━━━ Records for the task ━━━
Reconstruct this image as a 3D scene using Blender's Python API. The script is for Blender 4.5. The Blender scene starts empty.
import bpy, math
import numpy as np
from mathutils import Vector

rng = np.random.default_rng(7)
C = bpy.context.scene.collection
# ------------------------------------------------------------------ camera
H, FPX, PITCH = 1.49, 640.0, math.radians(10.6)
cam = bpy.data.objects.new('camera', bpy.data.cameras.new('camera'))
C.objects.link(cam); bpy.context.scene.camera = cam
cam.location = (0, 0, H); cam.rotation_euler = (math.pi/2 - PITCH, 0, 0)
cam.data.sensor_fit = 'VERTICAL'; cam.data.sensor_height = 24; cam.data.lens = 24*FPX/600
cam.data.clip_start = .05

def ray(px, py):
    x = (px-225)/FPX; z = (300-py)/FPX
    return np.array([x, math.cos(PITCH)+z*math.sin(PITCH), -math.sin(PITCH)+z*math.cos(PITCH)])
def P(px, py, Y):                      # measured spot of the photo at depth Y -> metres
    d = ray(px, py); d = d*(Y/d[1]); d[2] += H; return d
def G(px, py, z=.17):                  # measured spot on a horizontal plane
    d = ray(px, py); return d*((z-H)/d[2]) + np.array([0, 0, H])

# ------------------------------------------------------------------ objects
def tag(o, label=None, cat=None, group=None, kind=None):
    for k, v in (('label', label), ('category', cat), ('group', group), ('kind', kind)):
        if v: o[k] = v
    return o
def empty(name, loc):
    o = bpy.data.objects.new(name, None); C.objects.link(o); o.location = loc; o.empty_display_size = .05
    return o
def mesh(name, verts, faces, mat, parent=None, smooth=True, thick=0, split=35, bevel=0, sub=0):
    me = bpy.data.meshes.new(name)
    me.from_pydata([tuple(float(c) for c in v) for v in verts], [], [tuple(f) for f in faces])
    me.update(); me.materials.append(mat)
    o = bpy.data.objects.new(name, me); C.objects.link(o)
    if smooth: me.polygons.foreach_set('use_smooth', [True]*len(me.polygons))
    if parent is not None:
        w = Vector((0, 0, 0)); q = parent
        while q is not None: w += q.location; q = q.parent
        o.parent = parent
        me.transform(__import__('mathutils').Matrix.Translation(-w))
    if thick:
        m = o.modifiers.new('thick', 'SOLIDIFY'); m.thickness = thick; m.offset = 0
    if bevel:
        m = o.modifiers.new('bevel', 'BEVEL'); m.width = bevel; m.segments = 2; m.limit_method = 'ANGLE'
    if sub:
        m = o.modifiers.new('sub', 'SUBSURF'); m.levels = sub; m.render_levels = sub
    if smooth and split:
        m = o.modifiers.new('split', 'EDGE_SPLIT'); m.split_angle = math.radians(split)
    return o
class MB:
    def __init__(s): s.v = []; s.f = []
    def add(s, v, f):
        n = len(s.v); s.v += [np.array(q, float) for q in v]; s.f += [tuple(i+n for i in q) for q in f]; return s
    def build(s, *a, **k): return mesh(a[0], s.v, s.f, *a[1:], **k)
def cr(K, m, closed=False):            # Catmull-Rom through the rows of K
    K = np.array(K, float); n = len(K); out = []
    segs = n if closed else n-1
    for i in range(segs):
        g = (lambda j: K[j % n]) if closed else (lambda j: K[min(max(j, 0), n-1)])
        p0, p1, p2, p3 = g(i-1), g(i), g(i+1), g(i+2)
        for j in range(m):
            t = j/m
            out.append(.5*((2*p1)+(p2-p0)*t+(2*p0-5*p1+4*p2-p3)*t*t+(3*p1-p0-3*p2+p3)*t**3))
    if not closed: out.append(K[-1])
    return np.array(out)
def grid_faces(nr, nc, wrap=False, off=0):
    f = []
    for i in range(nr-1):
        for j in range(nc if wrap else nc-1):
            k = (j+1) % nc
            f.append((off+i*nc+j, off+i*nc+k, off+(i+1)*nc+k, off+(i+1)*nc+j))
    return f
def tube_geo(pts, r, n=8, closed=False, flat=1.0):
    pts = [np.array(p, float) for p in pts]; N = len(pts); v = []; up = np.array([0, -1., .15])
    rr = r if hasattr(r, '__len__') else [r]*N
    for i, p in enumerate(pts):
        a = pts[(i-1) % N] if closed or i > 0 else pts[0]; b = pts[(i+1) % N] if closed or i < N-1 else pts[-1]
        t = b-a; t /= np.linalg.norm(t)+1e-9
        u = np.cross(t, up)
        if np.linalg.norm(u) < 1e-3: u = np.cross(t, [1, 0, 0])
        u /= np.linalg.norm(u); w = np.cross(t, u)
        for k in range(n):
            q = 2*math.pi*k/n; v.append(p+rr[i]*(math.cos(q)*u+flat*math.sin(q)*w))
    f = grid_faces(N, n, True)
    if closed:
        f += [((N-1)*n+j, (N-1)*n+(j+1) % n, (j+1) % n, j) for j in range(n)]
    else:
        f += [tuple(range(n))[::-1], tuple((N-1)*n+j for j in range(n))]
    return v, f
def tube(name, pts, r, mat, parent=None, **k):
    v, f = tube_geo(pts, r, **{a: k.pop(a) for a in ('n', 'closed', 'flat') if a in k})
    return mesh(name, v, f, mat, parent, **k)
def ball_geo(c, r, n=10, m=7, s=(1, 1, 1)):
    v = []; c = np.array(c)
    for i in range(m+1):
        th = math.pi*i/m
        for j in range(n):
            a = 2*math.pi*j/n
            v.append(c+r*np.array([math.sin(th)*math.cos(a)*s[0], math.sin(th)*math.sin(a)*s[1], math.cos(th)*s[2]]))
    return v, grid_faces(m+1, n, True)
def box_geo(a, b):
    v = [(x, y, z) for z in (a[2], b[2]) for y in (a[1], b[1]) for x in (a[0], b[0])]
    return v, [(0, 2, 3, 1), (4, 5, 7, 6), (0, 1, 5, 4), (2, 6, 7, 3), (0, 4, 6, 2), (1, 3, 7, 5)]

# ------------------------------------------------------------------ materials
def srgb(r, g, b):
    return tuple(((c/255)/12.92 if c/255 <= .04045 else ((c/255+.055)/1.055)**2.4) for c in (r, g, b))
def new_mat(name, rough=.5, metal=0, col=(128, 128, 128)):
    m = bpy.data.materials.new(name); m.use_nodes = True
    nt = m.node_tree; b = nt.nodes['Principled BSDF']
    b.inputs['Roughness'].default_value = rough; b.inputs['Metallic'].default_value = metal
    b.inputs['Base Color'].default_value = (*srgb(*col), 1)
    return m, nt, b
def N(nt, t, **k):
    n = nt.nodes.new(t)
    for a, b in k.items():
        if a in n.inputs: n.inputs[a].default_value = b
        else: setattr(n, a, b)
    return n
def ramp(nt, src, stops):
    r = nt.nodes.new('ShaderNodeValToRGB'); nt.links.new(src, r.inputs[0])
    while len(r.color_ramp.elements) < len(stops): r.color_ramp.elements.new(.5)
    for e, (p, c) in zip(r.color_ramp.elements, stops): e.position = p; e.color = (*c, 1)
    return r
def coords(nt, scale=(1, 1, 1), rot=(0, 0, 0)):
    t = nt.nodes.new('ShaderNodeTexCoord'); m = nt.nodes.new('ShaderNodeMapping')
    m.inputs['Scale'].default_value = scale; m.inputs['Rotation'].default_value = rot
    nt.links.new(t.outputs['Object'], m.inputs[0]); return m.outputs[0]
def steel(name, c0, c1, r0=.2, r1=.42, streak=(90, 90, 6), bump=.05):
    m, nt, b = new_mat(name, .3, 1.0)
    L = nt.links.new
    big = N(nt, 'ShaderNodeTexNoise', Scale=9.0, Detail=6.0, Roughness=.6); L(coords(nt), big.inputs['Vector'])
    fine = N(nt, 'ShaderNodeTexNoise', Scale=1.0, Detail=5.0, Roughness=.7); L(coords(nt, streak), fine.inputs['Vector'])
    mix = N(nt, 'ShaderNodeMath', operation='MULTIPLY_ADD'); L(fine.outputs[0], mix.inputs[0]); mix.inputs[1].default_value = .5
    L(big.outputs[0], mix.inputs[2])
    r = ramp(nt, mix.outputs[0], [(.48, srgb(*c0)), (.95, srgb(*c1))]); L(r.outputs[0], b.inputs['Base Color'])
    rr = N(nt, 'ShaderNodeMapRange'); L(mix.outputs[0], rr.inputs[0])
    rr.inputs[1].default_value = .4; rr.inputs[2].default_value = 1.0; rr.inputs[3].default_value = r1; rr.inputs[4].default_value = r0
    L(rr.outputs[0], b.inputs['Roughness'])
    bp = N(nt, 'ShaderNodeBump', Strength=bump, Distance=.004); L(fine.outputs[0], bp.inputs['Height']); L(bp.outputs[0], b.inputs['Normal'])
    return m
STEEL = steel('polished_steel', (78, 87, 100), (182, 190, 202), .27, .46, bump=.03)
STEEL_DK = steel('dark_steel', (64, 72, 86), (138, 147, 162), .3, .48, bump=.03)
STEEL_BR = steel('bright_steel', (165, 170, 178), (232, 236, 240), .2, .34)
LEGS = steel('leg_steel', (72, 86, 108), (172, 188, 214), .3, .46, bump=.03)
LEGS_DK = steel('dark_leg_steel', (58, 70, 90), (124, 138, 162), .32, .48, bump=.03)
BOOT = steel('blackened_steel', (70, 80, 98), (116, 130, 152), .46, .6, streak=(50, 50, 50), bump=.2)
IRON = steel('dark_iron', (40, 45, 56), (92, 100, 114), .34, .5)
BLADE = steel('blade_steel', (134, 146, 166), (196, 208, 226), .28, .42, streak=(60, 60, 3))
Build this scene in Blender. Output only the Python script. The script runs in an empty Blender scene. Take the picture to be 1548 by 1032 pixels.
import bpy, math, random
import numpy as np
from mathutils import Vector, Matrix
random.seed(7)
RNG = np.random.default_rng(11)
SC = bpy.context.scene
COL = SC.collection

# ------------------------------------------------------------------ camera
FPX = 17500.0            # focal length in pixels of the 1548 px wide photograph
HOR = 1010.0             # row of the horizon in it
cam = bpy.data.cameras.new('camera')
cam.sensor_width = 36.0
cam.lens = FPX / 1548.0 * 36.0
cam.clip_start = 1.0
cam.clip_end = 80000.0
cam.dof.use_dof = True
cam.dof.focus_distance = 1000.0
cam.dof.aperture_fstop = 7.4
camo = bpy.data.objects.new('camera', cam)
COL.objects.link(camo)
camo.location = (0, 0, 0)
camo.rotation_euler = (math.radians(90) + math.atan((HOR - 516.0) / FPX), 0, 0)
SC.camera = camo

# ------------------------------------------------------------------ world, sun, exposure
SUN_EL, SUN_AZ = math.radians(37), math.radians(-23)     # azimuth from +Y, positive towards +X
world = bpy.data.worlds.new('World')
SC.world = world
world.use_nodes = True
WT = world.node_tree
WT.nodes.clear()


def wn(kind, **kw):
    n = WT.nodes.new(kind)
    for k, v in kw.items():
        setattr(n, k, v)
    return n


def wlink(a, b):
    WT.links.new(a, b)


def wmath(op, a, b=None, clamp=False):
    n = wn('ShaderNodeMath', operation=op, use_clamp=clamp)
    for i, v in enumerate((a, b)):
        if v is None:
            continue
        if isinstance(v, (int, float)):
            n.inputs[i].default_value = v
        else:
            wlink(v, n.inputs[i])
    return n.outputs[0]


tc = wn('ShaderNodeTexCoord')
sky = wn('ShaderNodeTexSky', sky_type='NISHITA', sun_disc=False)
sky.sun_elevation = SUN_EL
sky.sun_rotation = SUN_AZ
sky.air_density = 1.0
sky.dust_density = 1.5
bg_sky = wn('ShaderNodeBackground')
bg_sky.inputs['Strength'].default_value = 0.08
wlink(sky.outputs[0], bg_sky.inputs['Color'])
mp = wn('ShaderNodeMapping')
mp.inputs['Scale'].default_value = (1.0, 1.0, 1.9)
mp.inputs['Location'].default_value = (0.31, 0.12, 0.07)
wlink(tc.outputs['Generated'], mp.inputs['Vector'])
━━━
Task brief:
Above are lines of data; state how many of them contain the word "pixels", with no other output.

Solution to this task:
2